Mine workers’ on-going struggles to wrest control of their working conditions and win wage increases were accompanied or mirrored by efforts in coalfield communities to create democratic communal space and institutions. Mrs. Ballotti and others with whom I spoke recalled family meetings that made decisions together (rather than just by the patriarch), small businesses extending credit to strikers (and sometimes going bankrupt as a result), and informal and egalitarian relationships with others that marked relations of solidarity, as suggested by the story of the single mother mentioned above. When taken together, these efforts can be seen as building communal identities and solidarities that helped make unionism and strikes possible in Colorado, and that helped create and maintain unique coalfield cultures that have withstood coal mining’s decline.
A Note on Sources
*This work incorporates information found in local census records, city directories, and newspapers relating to Walsenburg, Trinidad, Aguilar, and Farisita. I also consulted online databases such as Ancestry.com and Find-A-Grave.com. An interview I conducted with Joyce Habib Ballotti in July 2016 provided critical information, as did an email exchange with Michael G. Sawaya in June 2021.
- The term “Syrian” refers to immigrants who came mainly from today’s Lebanon, Syria, and Palestine/Israel.
- Photographs taken by Syrians are difficult to find. In 1906, Walsenburg passed a still-existent law restricting itinerant photographers, likely intended to make the Syrian’s work more difficult. There are plenty of photos of the time not taken in studios, but these images have no identifiers. Many Walsenburg studio photos lack identifiers as well.

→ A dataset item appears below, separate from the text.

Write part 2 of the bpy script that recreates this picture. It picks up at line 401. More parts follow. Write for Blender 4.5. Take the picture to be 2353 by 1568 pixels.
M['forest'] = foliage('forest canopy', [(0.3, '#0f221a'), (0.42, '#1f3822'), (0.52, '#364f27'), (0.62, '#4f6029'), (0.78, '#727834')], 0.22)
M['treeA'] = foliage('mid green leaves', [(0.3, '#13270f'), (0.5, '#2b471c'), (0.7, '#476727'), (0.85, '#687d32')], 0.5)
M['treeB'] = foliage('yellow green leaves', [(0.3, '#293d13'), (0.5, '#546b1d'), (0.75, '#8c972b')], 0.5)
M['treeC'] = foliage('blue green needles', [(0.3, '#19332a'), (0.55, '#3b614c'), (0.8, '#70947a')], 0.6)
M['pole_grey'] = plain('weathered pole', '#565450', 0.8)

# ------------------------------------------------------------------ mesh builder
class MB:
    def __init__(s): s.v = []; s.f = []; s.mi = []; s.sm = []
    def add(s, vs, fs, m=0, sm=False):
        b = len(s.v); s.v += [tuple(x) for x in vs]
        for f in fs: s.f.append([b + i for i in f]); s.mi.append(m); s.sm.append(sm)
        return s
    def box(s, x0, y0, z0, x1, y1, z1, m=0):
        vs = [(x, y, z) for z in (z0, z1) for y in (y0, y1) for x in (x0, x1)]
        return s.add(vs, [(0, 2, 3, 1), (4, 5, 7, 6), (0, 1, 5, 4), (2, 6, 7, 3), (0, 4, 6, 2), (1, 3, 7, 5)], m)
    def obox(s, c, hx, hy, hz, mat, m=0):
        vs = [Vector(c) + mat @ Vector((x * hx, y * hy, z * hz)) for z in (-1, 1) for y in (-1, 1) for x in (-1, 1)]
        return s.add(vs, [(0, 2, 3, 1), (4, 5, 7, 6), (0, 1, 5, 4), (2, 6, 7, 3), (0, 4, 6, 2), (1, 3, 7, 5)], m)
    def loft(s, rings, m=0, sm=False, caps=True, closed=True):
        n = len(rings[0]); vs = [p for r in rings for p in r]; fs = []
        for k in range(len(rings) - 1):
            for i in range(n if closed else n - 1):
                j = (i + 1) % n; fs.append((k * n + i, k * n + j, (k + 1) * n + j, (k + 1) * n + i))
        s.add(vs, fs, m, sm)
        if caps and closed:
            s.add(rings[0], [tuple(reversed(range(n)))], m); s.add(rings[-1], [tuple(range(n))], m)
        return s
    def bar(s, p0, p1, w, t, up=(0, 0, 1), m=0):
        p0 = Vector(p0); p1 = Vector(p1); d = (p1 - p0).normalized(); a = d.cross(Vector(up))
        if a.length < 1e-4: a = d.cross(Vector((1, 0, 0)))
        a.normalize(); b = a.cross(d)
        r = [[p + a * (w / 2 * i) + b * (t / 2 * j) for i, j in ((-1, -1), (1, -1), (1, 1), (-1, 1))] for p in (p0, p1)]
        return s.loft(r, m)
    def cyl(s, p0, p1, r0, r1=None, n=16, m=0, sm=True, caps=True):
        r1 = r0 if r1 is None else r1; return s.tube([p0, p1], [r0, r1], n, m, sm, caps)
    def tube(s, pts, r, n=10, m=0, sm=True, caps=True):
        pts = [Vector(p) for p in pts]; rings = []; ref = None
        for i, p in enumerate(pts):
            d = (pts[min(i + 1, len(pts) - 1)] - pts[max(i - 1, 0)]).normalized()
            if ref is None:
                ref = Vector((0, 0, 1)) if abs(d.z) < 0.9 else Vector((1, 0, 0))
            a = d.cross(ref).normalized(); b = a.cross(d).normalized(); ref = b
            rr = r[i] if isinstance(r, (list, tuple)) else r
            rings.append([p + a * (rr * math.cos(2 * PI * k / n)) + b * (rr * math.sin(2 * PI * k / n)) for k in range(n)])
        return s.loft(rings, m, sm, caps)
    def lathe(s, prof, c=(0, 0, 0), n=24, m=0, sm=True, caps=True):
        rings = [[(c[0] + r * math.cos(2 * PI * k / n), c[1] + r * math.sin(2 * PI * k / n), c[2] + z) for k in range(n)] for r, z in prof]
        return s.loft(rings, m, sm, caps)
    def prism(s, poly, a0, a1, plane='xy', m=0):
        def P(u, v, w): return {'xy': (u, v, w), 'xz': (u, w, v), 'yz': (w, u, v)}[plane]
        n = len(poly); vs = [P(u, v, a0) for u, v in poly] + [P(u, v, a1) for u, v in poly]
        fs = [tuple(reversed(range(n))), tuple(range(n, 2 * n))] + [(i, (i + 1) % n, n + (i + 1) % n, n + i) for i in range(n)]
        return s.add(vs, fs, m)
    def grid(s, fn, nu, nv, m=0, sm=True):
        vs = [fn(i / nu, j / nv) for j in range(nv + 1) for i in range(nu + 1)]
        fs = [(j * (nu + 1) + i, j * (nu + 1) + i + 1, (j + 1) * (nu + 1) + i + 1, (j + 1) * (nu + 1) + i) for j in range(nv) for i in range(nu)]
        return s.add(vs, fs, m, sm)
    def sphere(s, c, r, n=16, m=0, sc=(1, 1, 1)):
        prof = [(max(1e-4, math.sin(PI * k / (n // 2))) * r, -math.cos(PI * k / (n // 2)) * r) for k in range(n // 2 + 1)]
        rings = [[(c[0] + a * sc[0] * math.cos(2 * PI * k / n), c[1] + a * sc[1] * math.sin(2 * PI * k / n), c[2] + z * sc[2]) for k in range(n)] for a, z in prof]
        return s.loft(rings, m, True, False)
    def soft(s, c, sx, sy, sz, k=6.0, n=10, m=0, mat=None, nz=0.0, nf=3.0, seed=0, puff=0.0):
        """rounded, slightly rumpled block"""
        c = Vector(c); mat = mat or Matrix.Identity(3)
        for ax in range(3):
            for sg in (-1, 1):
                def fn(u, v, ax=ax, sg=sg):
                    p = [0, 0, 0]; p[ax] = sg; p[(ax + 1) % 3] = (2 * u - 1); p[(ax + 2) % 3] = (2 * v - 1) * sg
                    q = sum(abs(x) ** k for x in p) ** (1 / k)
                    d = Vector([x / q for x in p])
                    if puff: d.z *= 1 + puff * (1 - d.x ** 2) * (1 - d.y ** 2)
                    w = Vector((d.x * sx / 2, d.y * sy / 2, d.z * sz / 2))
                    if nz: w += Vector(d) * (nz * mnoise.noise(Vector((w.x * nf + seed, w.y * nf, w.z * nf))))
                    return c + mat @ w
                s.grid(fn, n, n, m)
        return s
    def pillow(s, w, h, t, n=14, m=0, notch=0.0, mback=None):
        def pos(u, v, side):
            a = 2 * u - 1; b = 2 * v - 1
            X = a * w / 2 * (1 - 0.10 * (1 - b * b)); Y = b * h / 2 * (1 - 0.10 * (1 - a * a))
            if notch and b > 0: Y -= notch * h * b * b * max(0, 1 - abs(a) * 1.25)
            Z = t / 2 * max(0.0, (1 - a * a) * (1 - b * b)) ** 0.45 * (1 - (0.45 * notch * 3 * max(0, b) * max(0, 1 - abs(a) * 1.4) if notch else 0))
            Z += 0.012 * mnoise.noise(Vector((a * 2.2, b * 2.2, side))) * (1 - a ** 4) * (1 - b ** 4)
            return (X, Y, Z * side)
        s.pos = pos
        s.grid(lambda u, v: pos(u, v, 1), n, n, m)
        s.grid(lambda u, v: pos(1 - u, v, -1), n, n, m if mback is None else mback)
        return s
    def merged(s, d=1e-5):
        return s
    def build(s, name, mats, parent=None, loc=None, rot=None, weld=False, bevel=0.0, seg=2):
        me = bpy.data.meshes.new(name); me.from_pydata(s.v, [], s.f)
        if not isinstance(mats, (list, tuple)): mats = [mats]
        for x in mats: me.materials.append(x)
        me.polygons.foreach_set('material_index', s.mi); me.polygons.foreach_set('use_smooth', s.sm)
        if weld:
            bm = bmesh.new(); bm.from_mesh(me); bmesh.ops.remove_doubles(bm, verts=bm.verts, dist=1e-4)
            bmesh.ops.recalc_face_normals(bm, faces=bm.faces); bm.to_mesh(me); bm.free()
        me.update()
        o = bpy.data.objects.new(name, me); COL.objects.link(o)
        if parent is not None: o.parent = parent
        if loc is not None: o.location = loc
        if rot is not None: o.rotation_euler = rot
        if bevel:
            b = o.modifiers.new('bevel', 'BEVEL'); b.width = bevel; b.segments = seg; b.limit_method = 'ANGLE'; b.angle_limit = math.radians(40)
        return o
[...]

- Syrian mine workers were active in the Bingham Canyon, Utah mines in 1912, when militant union organizing was underway, and Syrian workers were important to the textile strikes led by the IWW in Massachusetts and New Jersey in the 1910s. The 1912 textile workers strike in Lawrence, Massachusetts and the Bingham Canyon organizing were in some ways foundational to working-class Syrian identity in the United States and acquainted these workers with industrial unionism.